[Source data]
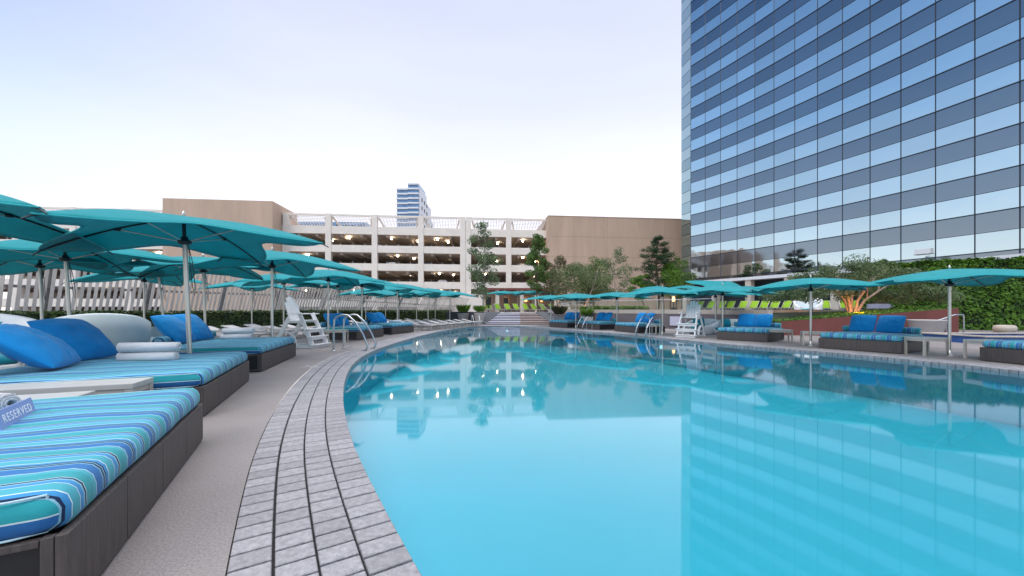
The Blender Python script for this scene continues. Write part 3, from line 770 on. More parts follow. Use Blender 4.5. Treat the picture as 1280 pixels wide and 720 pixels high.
# panes: windows as parts (the hundred that show largest), the rest one part
rest = MB(); nwin = 0
rt = random.Random(5)
cand = []
for fl in range(NF):
    z0 = GZ + .45 + fl*2*HF
    for i in range(0,17):
        dist = math.hypot(Pm[i].x, Pm[i].y)
        vis = i <= 13 and (z0-CAM_H)/Pm[i].y*FPX < 387
        cand.append((0 if vis else 1, dist + .15*z0, fl, i))
cand.sort()
for n, (v, dd, fl, i) in enumerate(cand):
    z0 = GZ + .45 + fl*2*HF; tl = rt.gauss(0,.004)
    vsx, fs = panel(i, z0+.02, z0+HF-.02, tilt=tl)
    if n < 100:
        p = MB(); p.add(vsx, fs); p.build('window', M['glass_l'], tow)
    else: rest.add(vsx, fs)
o = rest.build('window', M['glass_l'], tow); o['kind'] = 'stuff'
for fl in range(-1, NF):
    z0 = GZ + .45 + fl*2*HF + HF; z1 = z0 + HF
    if fl < 0: z0 = GZ
    p = MB()
    for i in range(0,17):
        vsx, fs = panel(i, z0+.02, z1-.02, tilt=rt.gauss(0,.004)); p.add(vsx, fs)
    p.build('spandrel_panel', M['glass_d'], tow)
    # floor line under the mirror row, thin line above it
    p = MB()
    for i in range(0,17):
        a, b = loc(Pm[i]), loc(Pm[i+1]); p.beam((a.x,a.y,z1),(b.x,b.y,z1),.20,.085)
    p.build('floor_line', M['mull'], tow)
    p = MB()
    for i in range(0,17):
        a, b = loc(Pm[i]), loc(Pm[i+1]); p.beam((a.x,a.y,z0),(b.x,b.y,z0),.16,.035)
    p.build('sill_line', M['mull'], tow)
for i in range(0,18):
    a = loc(Pm[i]); p = MB(); p.box((a.x,a.y,GZ+28),(.065,.16,56), rz=-R(24)+R(90)); p.build('mullion', M['mull'], tow)
# core behind
core = [loc(Pm[i]) for i in range(18)]
inset = []
for i, c_ in enumerate(core):
    inset.append((c_.x+.14, c_.y+.05))
poly = inset + [(core[-1].x+18, core[-1].y+4),(core[0].x+20, core[0].y+8)]
mb = MB(); mb.prism(poly[::-1], 0.0, GZ+56.5); mb.build('core', M['mull'], tow)
# narrow end bay with its own floor lines
hE = R(9); dE = Vector((-math.sin(hE), math.cos(hE)))
e0 = Vector((.5,.25)); e1 = e0 + dE*3.1
nE = Vector((-dE.y*1.0, dE.x)); nE = Vector((-dE.y, dE.x))
if nE.x > 0: nE = -nE
for k in range(34):
    z0 = 1.2 + k*1.72
    mt = M['glass_e'] if k % 2 == 0 else M['glass_m']
    q = [e0, e1, e1+nE*.06, e0+nE*.06]
    vsx = [(p.x,p.y,z0+.03) for p in q] + [(p.x,p.y,z0+1.68) for p in q]
    p = MB(); p.add(vsx, [(0,1,2,3),(7,6,5,4),(0,4,5,1),(1,5,6,2),(2,6,7,3),(3,7,4,0)]); p.build('end_window', mt, tow)
mb = MB(); q = [e0-nE*.08, e1-nE*.08, e1-nE*14+dE*2, e0-nE*14]
mb.prism([(p.x,p.y) for p in q], 0, 60); mb.build('end_bay', M['mull'], tow)

# podium under the tower: pale ledge, recess wall, columns
pod = thing('podium', 'pale canopy ledge on stone columns under the glass tower, shading the lime loungers', 'building', (TW0.x,TW0.y,0))
def offp(i, off):
    a = loc(Pm[max(0,min(16,i))]); b = loc(Pm[max(0,min(16,i))+1]); d = (b-a).normalized(); nn = Vector((d.y,-d.x))
    if nn.x > 0: nn = -nn
    return loc(Pm[i]) + nn*off
mb = MB()
for i in range(0,17):
    a0, a1, b1, b0 = offp(i,1.6), offp(i,-.3), offp(i+1,-.3), offp(i+1,1.6)
    vsx = [(p.x,p.y,GZ-.42) for p in (a0,a1,b1,b0)] + [(p.x,p.y,GZ-.04) for p in (a0,a1,b1,b0)]
    mb.add(vsx, [(3,2,1,0),(4,5,6,7),(0,3,7,4),(1,5,6,2)] + ([(0,4,5,1)] if i == 0 else []) + ([(2,6,7,3)] if i == 16 else []))
mb.build('ledge', M['farwhite'], pod)
for i in range(0,13,2):
    a = offp(i,1.1); p = MB(); p.box((a.x,a.y,(GZ-.42+TZ)/2),(.75,.75,GZ-.42-TZ), rz=R(24)); p.build('column', M['col'], pod)
    if i < 12:
        a = offp(i,-2.2); b = offp(i+2,-2.2); p = MB(); p.beam((a.x,a.y,2.9),(b.x,b.y,2.9),.3,4.4); p.build('recess_wall', M['tan2'], pod)
        c_ = (a+b)/2; g = offp(i+1,-1.9)
        p = MB(); p.lathe([(.02,.2),(.14,.15),(.16,-.12),(.02,-.18)], 12, c=(g.x,g.y,3.1)); p.build('wall_lamp', M['warm'], pod)
# ================================================================ plants
def ell(rnd, r, surf=.5):
    while True:
        v = Vector((rnd.gauss(0,1), rnd.gauss(0,1), rnd.gauss(0,1)))
        if v.length > 1e-4: break
    v.normalize(); k = rnd.random()**(1/3.0); k = surf + (1-surf)*k if surf else k
    return Vector((v.x*r[0]*k, v.y*r[1]*k, v.z*r[2]*k)), v
def tree(name, label, loc, H, trunkH, crown_r, n_clumps, leaves, leaf, mat_leaf, mat_bark, seed, tr=.11, spread=.6, stems=1, group=None, cat='tree', droop=0.0, z_lo=None, lean=0.0):
    rnd = random.Random(seed); t = thing(name, label, cat, loc, 0, group)
    z_lo = trunkH*.55 if z_lo is None else z_lo
    clumps = []
    for k in range(n_clumps):
        f = (k+.5)/n_clumps; z = z_lo + (H-z_lo)*f
        prof = math.sin(PI*min(1,max(.06,(f*.86+.12))))**.7
        a = rnd.uniform(0,2*PI); rr = crown_r*prof*spread*math.sqrt(rnd.random())*1.25
        cr = crown_r*rnd.uniform(.22,.42)*(.55+.45*prof)
        clumps.append((Vector((rr*math.cos(a)+lean*z, rr*math.sin(a), z)), (cr*1.15, cr*1.15, cr*.8)))
    tb = MB()
    for s_ in range(stems):
        a = rnd.uniform(0,6.28) if stems > 1 else 0
        o = Vector((.12*math.cos(a+2*s_), .12*math.sin(a+2*s_), 0)) if stems > 1 else Vector()
        pts = []; x = o.copy()
        for k in range(9):
            f = k/8; z = f*H*.93
            drift = Vector((rnd.gauss(0,.05*crown_r), rnd.gauss(0,.05*crown_r), 0))
            if stems > 1: drift += Vector((math.cos(a+2.1*s_), math.sin(a+2.1*s_),0))*crown_r*.09
            x = x + drift; pts.append(Vector((x.x + lean*z, x.y, z)))
        tb.tube(pts, [tr*(1-.88*k/8)*(1.25 if k == 0 else 1) for k in range(9)], 8)
        for (c, r) in clumps[s_::stems]:
            zz = max(trunkH*.6, c.z - rnd.uniform(.25,.5)*crown_r); f = min(.98, zz/(H*.93)); i = min(7,int(f*8)); b = pts[i].lerp(pts[i+1], f*8-i)
            m = b.lerp(c, .5) + Vector((0,0,-.08*crown_r)); rad = tr*(1-.85*f)*.42
            tb.tube([b, m, c, c+Vector((rnd.gauss(0,.3*r[0]),rnd.gauss(0,.3*r[0]),.5*r[2]))], [rad, rad*.7, rad*.42, rad*.2], 5)
    tb.build('trunk', mat_bark, t)
    lb = MB(); tot = sum(r[0]**2 for _, r in clumps)
    for (c, r) in clumps:
        for _ in range(int(leaves*r[0]**2/tot)):
            p, v = ell(rnd, r, .25)
            if droop: p.z -= droop*rnd.random()*r[2]
            lb.leaf(c+p, v + Vector((rnd.gauss(0,.7),rnd.gauss(0,.7),.35+rnd.gauss(0,.6))), leaf*rnd.uniform(.7,1.3), leaf*rnd.uniform(.4,.65), rnd.uniform(0,6.28))
    lb.build('crown', mat_leaf, t)
    return t
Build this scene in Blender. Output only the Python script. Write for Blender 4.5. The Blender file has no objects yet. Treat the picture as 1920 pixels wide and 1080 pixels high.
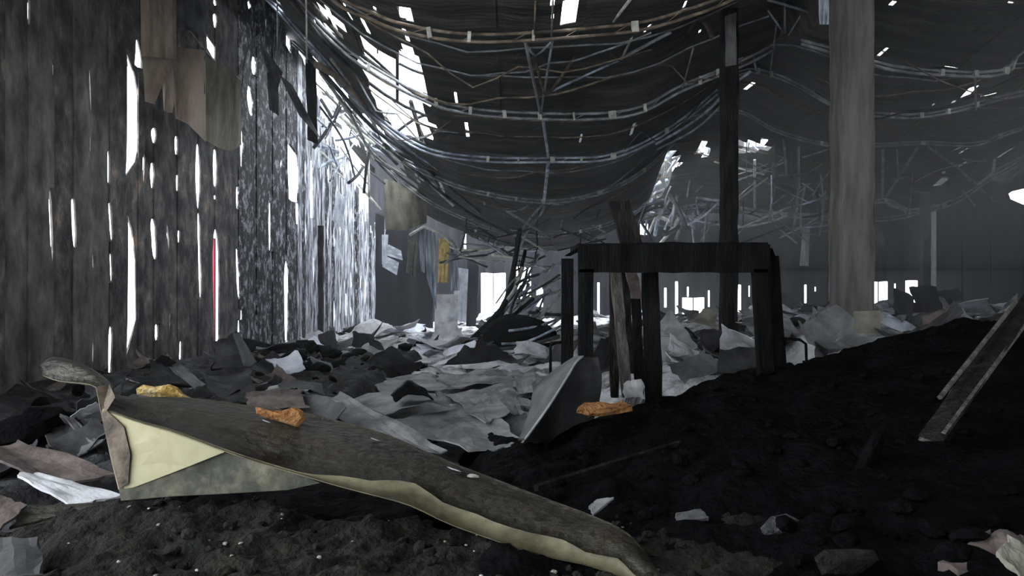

# SET EXERCISE
In the entries above, find each line with the word "high" and show it.

# RESULT OF THE EXERCISE
The Blender Python script for this scene continues. Write part 3, from line 770 on. More parts follow. Use Blender 4.5. Treat the picture as 1280 pixels wide and 720 pixels high.
Build this scene in Blender. Output only the Python script. Write for Blender 4.5. The Blender file has no objects yet. Treat the picture as 1920 pixels wide and 1080 pixels high.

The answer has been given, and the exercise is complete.